* Directions *
Leave the pictures out and quote every line from the start of the listing to the line with "from mathutils import Vector, Matrix", inclusive.

-- Start --

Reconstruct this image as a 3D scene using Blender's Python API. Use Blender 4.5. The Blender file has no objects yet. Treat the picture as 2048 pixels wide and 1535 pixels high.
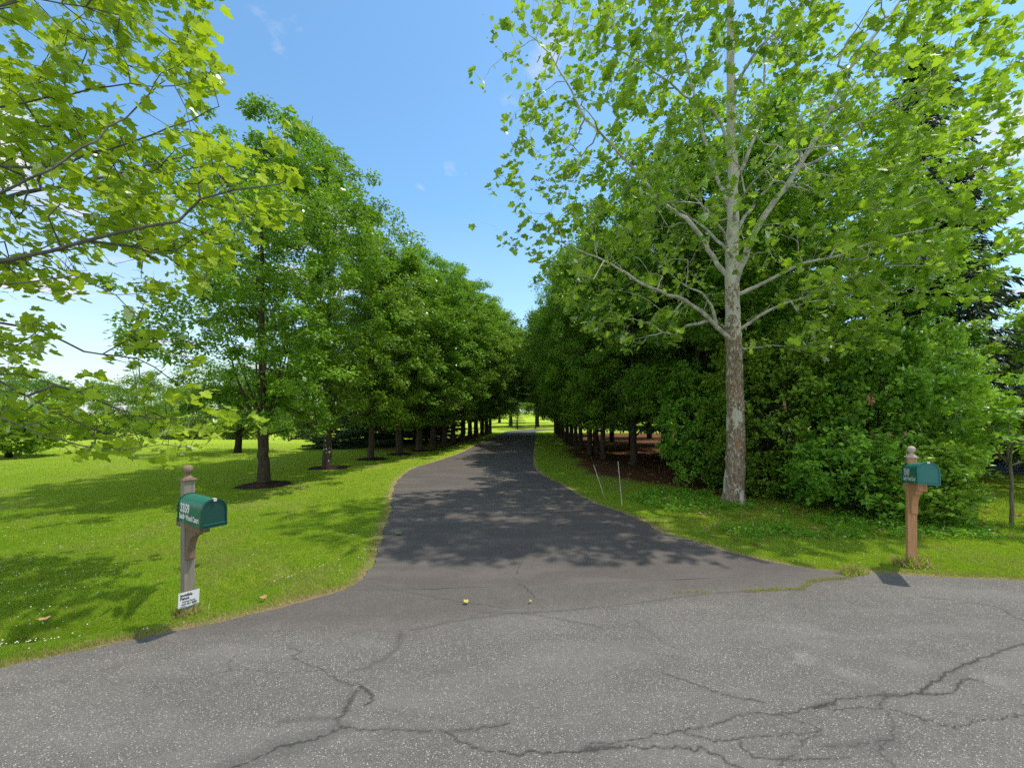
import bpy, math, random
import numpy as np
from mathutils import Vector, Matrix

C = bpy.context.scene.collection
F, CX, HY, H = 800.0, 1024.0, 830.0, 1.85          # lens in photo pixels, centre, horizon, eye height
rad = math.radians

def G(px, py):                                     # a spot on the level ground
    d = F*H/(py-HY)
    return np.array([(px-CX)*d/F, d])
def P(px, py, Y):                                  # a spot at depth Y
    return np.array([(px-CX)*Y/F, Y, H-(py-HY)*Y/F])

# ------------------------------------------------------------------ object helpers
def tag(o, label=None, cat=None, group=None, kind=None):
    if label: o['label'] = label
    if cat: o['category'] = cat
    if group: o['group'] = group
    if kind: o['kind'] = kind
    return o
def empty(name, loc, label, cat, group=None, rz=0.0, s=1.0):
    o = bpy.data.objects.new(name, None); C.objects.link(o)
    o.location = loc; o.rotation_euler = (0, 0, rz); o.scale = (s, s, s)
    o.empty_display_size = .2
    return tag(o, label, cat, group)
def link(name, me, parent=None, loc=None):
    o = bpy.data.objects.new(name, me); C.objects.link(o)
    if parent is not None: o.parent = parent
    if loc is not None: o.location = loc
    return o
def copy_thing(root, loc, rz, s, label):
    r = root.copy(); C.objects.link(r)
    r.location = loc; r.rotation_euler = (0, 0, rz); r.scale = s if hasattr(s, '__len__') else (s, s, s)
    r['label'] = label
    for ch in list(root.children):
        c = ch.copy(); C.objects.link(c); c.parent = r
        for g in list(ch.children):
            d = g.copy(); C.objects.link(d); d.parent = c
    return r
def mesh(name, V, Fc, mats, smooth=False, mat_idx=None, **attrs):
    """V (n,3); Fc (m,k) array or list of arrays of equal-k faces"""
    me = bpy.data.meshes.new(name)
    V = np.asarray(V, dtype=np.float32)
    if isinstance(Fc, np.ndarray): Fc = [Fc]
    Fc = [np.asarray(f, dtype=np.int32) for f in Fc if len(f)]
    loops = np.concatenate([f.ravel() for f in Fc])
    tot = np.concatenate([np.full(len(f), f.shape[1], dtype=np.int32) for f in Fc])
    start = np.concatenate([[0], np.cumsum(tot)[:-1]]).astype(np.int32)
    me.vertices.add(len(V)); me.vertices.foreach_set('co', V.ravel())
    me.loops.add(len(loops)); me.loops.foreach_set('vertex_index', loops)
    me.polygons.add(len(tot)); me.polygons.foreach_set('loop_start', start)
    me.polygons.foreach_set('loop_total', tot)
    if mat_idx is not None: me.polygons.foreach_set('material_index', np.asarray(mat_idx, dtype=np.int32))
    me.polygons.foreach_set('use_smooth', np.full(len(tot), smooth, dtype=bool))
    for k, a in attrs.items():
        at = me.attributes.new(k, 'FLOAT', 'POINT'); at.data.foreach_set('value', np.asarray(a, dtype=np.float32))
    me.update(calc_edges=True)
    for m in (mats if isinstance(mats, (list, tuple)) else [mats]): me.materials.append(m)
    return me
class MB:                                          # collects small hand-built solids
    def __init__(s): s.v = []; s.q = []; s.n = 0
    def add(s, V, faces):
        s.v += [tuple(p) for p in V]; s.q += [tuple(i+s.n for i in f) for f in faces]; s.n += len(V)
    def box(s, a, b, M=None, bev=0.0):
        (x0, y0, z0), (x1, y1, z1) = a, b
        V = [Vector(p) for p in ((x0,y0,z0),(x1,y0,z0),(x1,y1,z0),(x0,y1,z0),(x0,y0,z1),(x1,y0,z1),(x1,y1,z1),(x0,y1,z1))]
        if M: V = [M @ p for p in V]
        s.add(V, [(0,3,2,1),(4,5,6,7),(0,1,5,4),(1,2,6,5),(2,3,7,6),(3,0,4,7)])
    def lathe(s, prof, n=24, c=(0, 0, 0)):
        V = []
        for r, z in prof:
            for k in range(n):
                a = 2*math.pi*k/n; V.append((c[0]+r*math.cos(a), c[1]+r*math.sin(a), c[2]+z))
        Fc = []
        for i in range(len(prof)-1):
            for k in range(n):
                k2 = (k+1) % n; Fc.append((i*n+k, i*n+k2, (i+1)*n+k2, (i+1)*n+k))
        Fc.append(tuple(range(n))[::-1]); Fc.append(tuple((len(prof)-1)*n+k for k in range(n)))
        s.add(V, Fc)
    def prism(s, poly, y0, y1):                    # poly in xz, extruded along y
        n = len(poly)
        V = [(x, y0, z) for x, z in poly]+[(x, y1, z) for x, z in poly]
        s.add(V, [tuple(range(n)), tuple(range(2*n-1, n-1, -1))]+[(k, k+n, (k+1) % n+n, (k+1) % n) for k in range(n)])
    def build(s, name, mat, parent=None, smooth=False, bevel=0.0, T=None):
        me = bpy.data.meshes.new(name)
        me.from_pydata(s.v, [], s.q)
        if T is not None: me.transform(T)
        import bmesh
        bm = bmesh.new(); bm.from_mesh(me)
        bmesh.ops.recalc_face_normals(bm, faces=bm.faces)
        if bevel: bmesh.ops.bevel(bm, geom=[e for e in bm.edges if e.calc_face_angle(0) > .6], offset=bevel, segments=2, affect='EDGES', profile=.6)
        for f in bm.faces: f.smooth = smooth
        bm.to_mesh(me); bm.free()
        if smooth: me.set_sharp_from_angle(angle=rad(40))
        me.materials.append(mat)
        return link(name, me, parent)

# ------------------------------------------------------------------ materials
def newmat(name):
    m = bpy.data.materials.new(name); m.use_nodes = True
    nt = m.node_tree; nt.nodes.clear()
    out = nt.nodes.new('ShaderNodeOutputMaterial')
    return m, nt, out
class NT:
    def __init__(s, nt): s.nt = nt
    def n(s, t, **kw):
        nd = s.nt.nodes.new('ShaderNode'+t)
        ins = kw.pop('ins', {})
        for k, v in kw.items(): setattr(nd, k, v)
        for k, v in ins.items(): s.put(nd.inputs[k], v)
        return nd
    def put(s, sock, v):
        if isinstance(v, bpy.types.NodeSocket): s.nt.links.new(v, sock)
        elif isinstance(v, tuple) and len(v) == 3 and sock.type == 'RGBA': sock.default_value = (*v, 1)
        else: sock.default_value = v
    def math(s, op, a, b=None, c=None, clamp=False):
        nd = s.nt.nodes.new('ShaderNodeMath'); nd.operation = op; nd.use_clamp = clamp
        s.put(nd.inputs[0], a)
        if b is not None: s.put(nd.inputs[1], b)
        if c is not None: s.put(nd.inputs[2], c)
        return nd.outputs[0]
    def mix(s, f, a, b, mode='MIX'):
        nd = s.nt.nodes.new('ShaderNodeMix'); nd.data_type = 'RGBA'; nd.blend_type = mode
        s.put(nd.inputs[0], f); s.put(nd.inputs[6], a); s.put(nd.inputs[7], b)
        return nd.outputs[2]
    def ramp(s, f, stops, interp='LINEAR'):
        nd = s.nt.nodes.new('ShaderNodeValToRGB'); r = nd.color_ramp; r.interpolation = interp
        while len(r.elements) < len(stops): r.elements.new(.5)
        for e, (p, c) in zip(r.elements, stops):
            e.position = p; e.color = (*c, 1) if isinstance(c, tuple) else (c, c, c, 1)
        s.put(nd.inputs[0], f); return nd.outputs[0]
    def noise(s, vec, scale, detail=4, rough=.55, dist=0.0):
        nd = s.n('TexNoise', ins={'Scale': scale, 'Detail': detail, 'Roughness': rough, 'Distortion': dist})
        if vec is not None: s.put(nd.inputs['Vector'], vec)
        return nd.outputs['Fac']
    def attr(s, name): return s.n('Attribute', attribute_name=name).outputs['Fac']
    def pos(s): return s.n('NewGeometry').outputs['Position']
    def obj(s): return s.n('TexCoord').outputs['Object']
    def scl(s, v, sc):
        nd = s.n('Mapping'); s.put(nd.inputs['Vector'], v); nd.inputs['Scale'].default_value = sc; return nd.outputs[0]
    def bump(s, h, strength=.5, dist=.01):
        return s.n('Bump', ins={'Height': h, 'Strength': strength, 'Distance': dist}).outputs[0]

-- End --

* Full output *
Reconstruct this image as a 3D scene using Blender's Python API. Use Blender 4.5. The Blender file has no objects yet. Treat the picture as 2048 pixels wide and 1535 pixels high.
import bpy, math, random
import numpy as np
from mathutils import Vector, Matrix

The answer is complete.